A global re-assessment of surface bio-optical properties in Case 1 waters using Biogeochemical-Argo profiles

Surface bio-optical relationships linking chlorophyll-a concentration to light attenuation and euphotic depth are widely used in ocean color applications across the open ocean, yet their global performance remains poorly constrained by existing observational frameworks. To address this limitation, we present a re-assessment of commonly used surface bio-optical relationships based on a globally distributed dataset from Biogeochemical-Argo (BGC-Argo) floats equipped with multispectral radiometric sensors and chlorophyll-a fluorometers in Case 1 waters. We show that surface chlorophyll-a concentration averaged over the upper 5 m provides a robust proxy for chlorophyll-a within the first optical depth across a wide range of radiometric conditions, supporting its use as a consistent surface variable for bio-optical applications. Building on this result, empirical relationships linking surface chlorophyll-a to diffuse attenuation coefficients and euphotic depth are evaluated and found to be broadly consistent with established global empirical models, while showing clear differences across Case 1 optical regimes.

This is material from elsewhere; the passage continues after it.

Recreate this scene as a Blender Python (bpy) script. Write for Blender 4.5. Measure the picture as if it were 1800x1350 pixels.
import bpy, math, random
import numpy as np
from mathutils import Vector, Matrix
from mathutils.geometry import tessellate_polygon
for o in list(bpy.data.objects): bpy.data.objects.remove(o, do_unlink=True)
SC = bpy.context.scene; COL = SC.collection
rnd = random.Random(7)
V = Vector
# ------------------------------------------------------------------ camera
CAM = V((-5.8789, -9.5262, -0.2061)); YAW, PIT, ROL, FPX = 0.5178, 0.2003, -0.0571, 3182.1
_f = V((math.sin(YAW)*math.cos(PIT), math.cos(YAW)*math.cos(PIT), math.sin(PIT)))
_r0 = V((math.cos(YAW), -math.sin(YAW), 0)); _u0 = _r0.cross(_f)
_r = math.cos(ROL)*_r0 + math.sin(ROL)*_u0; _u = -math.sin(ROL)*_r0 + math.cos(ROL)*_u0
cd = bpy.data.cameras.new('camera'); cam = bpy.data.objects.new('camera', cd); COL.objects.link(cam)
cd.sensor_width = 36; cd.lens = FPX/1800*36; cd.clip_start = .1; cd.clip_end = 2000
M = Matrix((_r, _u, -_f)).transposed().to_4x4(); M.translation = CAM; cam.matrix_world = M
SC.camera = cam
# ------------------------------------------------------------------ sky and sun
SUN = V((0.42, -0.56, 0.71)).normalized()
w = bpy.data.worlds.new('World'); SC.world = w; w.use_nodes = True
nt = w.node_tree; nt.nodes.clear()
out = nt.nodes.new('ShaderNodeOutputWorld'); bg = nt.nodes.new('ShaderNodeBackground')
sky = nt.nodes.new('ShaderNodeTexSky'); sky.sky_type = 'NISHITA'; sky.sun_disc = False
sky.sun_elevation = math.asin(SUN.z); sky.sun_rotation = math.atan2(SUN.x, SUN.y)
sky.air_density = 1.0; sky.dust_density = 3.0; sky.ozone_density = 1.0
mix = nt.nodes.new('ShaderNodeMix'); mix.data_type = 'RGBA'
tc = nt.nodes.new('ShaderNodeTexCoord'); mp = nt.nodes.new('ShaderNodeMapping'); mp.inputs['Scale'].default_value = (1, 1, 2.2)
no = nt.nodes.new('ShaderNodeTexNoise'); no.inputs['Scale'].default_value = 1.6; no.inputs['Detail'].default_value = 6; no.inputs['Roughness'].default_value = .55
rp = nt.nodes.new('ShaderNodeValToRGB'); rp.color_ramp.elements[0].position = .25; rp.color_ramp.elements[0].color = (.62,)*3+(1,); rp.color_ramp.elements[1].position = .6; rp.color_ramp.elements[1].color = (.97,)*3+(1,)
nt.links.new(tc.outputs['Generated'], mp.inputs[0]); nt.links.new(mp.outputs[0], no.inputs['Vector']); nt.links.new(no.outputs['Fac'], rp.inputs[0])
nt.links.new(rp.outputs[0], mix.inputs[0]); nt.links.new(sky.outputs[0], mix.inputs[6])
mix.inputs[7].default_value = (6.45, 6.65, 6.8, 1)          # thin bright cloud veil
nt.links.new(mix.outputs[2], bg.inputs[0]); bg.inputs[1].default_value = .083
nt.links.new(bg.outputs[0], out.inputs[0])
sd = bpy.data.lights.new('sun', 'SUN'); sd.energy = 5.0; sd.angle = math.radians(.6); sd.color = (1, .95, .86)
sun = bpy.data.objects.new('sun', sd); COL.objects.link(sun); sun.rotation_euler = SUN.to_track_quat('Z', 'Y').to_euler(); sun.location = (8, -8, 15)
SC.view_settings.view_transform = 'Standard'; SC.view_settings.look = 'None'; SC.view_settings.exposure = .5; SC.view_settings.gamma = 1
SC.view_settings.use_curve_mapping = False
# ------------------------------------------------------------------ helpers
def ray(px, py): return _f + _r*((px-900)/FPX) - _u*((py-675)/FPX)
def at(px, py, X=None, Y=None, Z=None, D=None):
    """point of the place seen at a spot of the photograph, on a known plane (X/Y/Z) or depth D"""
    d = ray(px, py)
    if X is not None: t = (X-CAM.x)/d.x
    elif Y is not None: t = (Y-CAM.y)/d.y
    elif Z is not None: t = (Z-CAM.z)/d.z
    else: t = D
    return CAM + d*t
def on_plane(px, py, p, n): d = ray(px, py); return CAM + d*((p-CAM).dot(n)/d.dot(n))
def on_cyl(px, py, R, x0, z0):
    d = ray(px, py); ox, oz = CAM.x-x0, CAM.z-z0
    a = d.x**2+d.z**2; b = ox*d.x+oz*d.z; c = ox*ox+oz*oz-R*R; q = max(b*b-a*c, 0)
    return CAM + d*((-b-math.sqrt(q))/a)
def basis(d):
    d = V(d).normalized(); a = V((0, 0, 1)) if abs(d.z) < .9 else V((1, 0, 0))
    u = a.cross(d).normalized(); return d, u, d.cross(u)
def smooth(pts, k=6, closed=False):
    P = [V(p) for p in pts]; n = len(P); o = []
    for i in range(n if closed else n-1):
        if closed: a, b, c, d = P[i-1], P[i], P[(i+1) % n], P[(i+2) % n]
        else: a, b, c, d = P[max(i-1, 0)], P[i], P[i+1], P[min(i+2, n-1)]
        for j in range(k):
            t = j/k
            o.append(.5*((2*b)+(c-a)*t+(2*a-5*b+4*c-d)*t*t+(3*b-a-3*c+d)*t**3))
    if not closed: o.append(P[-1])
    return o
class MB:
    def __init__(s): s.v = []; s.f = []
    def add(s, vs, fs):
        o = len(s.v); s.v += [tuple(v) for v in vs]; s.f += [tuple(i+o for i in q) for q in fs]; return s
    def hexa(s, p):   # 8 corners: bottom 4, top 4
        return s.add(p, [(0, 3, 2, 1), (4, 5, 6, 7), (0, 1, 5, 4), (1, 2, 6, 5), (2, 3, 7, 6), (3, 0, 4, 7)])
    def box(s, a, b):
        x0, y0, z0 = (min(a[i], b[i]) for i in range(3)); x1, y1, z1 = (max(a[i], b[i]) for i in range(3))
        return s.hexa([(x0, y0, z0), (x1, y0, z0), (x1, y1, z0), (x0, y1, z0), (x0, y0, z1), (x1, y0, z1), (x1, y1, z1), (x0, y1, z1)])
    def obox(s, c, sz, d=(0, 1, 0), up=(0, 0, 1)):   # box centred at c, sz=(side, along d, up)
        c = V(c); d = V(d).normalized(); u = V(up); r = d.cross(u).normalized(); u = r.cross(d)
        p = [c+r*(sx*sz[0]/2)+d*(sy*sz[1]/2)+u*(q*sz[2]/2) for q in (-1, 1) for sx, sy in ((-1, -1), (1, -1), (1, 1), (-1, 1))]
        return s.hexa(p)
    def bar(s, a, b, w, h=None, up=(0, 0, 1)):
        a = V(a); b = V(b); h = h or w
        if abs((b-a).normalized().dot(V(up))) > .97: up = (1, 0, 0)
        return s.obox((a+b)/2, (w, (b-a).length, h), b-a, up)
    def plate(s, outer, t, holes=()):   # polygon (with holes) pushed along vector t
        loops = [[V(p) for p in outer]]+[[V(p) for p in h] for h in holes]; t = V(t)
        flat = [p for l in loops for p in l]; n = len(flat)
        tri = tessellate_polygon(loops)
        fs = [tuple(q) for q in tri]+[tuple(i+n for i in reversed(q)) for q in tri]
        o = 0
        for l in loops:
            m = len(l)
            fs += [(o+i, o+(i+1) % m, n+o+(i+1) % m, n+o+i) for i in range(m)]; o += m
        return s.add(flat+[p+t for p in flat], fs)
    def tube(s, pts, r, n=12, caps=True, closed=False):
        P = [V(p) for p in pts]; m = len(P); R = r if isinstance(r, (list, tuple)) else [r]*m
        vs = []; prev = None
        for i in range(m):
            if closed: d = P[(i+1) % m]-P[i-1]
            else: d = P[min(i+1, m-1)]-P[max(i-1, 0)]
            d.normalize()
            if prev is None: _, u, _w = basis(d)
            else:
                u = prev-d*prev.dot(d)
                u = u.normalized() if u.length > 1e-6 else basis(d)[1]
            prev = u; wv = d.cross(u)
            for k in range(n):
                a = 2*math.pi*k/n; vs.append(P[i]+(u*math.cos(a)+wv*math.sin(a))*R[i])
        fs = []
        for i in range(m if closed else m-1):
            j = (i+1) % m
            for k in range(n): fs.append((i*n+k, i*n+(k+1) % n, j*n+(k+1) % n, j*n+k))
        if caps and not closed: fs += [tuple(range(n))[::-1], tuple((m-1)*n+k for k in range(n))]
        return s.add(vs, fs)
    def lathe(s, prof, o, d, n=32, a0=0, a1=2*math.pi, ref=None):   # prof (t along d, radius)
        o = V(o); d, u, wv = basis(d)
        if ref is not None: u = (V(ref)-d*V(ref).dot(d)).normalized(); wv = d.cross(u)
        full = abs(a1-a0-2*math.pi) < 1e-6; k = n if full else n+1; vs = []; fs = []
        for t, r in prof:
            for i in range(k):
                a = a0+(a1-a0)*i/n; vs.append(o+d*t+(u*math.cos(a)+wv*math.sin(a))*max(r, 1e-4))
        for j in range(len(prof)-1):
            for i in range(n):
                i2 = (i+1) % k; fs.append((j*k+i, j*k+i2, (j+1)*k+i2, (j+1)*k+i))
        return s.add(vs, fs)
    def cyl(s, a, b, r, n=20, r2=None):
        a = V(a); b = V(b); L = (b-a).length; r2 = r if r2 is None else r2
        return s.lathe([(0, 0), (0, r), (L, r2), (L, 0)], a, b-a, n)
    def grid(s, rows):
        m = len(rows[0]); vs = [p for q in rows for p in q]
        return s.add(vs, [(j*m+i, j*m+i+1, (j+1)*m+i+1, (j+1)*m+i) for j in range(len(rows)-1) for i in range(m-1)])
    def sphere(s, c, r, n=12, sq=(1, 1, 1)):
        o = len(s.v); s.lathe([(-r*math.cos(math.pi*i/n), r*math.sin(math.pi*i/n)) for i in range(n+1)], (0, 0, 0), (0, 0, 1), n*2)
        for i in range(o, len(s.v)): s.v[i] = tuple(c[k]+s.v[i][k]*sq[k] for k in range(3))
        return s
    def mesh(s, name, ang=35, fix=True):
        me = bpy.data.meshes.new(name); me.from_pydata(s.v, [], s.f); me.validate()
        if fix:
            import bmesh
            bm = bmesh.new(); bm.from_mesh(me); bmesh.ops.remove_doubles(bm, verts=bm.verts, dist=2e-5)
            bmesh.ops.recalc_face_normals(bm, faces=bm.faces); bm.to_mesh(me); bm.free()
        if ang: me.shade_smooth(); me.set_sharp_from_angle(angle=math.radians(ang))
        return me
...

Although globally refitted models explain much of the total variability, systematic biases reveal the limited transferability of given global parameterizations within Case 1 waters. Indeed, water-class-specific parameterizations reduce bias, highlighting the importance of accounting for bio-optical regime dependence when estimating light attenuation and euphotic depth from surface chlorophyll-a. These results provide a globally consistent, radiometry-based benchmark for commonly used surface bio-optical models and support further applications across the expanding BGC-Argo array.